◆ **Scene script records**
----

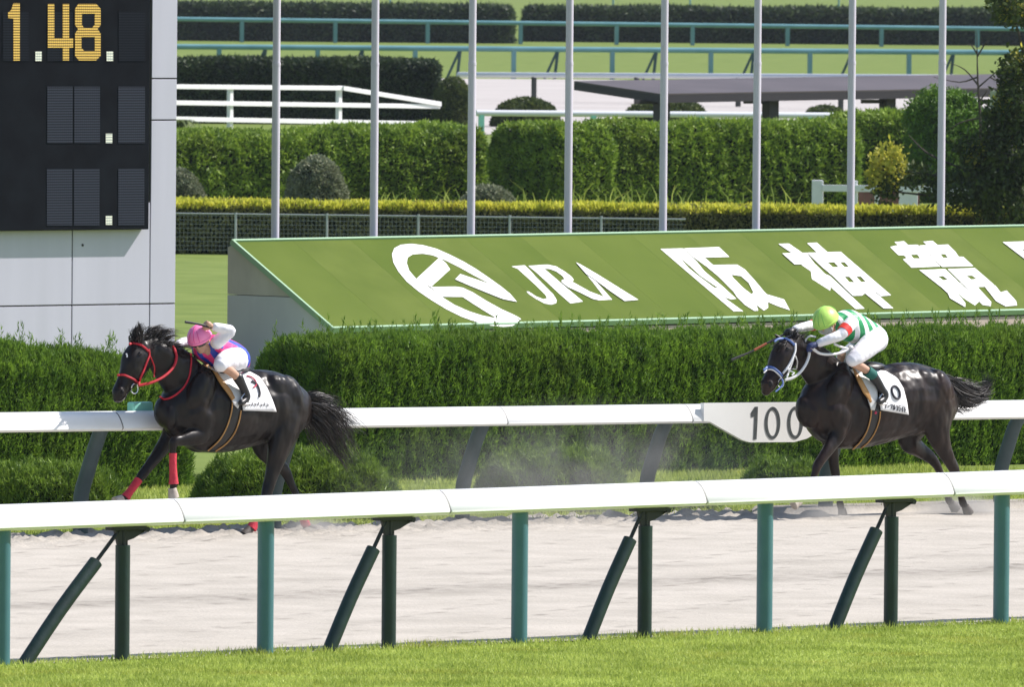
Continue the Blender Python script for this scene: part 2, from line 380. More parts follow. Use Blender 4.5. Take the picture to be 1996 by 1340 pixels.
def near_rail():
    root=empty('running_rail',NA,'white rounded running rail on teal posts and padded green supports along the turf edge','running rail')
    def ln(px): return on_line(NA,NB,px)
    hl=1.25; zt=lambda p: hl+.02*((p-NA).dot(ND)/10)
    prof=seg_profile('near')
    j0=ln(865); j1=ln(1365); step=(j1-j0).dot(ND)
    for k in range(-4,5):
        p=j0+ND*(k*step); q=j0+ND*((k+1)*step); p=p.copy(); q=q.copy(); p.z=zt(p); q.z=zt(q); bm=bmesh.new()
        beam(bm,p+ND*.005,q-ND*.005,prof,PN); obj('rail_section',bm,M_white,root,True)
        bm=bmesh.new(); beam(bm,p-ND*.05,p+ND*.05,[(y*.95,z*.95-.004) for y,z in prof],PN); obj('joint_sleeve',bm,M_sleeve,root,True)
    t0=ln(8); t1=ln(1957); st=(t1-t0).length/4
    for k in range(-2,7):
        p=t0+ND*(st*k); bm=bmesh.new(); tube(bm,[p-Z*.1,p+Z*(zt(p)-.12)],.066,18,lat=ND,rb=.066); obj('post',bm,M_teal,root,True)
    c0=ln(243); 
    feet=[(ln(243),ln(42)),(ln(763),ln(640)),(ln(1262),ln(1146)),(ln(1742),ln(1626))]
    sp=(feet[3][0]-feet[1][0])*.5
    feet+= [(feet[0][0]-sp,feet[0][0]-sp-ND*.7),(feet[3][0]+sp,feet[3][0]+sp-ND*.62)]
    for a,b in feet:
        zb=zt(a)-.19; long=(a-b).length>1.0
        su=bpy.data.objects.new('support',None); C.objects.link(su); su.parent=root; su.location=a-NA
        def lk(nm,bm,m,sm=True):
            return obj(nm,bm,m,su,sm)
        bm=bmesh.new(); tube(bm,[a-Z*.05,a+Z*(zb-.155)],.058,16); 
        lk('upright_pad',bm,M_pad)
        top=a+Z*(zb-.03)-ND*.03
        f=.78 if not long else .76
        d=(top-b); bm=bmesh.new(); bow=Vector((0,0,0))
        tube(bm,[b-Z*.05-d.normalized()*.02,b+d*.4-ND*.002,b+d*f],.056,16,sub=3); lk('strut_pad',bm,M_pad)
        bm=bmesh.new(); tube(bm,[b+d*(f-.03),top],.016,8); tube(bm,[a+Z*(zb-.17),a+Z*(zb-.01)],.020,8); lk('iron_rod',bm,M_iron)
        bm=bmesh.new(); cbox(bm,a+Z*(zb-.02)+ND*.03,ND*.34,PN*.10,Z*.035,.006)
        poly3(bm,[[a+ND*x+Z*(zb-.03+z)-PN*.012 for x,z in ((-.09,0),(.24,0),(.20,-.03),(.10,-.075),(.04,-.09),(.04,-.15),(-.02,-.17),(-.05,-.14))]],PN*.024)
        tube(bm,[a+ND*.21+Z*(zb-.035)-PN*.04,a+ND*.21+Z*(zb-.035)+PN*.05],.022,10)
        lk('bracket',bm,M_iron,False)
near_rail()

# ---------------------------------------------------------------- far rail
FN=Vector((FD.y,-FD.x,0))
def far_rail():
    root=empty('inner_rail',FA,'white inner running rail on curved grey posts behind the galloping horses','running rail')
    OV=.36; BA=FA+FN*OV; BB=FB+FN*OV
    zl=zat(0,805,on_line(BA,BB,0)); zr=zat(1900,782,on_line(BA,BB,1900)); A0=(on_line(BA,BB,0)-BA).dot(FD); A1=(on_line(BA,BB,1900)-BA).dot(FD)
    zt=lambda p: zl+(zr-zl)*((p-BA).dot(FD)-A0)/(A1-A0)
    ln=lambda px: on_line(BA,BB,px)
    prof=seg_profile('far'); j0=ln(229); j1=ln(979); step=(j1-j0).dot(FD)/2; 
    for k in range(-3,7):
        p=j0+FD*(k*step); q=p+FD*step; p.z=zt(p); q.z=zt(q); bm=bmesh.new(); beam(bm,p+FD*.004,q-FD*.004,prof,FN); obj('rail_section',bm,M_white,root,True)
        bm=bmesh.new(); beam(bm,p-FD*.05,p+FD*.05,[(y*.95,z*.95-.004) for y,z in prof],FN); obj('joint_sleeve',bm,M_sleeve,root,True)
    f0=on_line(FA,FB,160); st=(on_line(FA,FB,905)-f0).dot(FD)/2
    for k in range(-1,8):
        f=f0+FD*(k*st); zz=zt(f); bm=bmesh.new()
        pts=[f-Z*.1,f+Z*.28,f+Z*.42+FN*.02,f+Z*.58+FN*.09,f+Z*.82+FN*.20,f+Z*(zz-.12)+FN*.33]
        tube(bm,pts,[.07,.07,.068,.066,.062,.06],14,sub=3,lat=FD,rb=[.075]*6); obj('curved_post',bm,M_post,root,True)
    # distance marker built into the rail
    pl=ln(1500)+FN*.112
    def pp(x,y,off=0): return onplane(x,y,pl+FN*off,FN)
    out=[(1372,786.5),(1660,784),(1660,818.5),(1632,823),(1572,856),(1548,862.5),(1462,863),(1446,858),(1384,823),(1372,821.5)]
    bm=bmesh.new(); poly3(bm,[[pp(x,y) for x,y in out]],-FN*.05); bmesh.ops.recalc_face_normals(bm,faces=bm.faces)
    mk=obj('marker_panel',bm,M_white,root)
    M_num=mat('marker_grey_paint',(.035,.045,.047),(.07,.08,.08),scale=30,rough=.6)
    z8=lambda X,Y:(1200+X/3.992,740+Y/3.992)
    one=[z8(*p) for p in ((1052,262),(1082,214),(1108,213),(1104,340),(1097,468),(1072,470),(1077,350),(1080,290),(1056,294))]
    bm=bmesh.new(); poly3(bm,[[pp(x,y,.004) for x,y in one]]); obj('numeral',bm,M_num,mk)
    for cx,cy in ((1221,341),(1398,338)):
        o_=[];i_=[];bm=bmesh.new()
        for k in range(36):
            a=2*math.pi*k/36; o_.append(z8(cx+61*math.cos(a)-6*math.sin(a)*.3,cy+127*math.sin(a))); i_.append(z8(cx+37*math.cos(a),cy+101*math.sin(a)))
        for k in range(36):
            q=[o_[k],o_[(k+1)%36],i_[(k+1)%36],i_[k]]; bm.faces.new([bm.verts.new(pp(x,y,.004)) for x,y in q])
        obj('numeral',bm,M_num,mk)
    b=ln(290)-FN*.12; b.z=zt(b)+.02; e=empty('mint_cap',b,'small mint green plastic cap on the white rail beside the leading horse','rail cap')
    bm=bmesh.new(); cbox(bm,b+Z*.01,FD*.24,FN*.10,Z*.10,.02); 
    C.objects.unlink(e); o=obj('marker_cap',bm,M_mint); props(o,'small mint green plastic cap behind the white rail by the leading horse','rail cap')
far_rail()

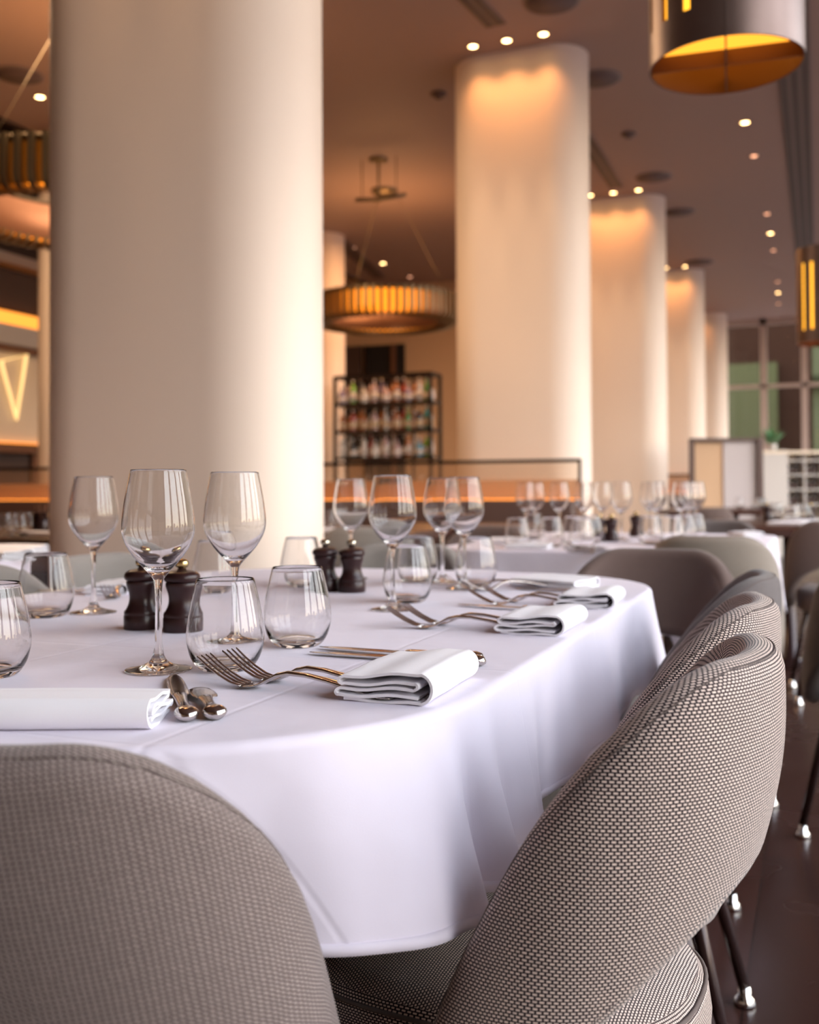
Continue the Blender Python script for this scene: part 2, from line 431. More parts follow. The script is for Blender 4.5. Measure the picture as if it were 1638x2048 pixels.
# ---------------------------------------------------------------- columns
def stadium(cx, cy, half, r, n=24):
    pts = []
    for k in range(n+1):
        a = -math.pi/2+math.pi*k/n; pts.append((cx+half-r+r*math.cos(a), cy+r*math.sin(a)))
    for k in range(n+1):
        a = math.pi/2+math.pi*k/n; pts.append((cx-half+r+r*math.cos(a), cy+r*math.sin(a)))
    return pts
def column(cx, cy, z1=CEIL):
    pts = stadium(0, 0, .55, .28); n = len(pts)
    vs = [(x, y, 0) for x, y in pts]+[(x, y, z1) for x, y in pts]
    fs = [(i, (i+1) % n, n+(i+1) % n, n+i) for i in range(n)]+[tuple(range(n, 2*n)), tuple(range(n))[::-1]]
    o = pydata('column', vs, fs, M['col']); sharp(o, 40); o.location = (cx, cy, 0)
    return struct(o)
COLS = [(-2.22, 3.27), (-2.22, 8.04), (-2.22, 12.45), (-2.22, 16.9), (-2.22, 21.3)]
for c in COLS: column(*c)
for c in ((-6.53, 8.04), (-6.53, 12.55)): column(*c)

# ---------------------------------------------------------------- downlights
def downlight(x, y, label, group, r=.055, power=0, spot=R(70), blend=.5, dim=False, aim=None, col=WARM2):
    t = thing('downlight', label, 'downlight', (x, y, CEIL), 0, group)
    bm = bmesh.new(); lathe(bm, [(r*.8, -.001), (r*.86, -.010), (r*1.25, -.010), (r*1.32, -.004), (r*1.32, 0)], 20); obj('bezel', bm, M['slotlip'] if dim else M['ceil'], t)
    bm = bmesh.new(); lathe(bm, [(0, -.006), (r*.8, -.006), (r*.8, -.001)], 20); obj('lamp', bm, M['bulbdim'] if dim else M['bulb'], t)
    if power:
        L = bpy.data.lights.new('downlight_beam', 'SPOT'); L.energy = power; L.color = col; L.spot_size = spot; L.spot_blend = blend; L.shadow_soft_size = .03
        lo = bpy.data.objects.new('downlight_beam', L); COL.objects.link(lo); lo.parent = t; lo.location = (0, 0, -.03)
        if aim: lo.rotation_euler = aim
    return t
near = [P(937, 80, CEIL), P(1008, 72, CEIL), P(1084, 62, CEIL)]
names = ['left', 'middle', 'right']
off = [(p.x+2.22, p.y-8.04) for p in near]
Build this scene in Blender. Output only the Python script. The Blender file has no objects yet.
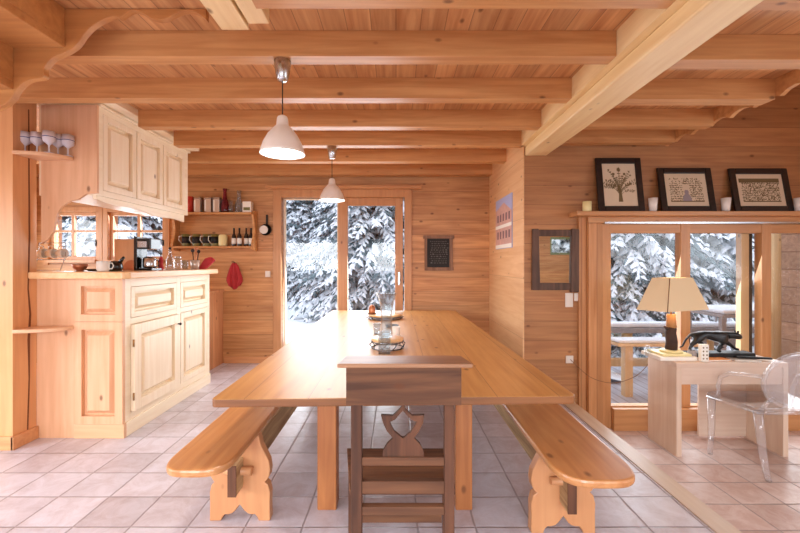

----

◆ **EXERCISE TASK**
Going down the listing above, begin printing at the line with "were 1638x2048 pixels." and finish with the line with "for c in ((-6.53, 8.04), (-6.53, 12.55)): column(*c)", exactly as they appear.

◆ **EXPECTED ANSWER**
Continue the Blender Python script for this scene: part 2, from line 431. More parts follow. The script is for Blender 4.5. Measure the picture as if it were 1638x2048 pixels.
# ---------------------------------------------------------------- columns
def stadium(cx, cy, half, r, n=24):
    pts = []
    for k in range(n+1):
        a = -math.pi/2+math.pi*k/n; pts.append((cx+half-r+r*math.cos(a), cy+r*math.sin(a)))
    for k in range(n+1):
        a = math.pi/2+math.pi*k/n; pts.append((cx-half+r+r*math.cos(a), cy+r*math.sin(a)))
    return pts
def column(cx, cy, z1=CEIL):
    pts = stadium(0, 0, .55, .28); n = len(pts)
    vs = [(x, y, 0) for x, y in pts]+[(x, y, z1) for x, y in pts]
    fs = [(i, (i+1) % n, n+(i+1) % n, n+i) for i in range(n)]+[tuple(range(n, 2*n)), tuple(range(n))[::-1]]
    o = pydata('column', vs, fs, M['col']); sharp(o, 40); o.location = (cx, cy, 0)
    return struct(o)
COLS = [(-2.22, 3.27), (-2.22, 8.04), (-2.22, 12.45), (-2.22, 16.9), (-2.22, 21.3)]
for c in COLS: column(*c)
for c in ((-6.53, 8.04), (-6.53, 12.55)): column(*c)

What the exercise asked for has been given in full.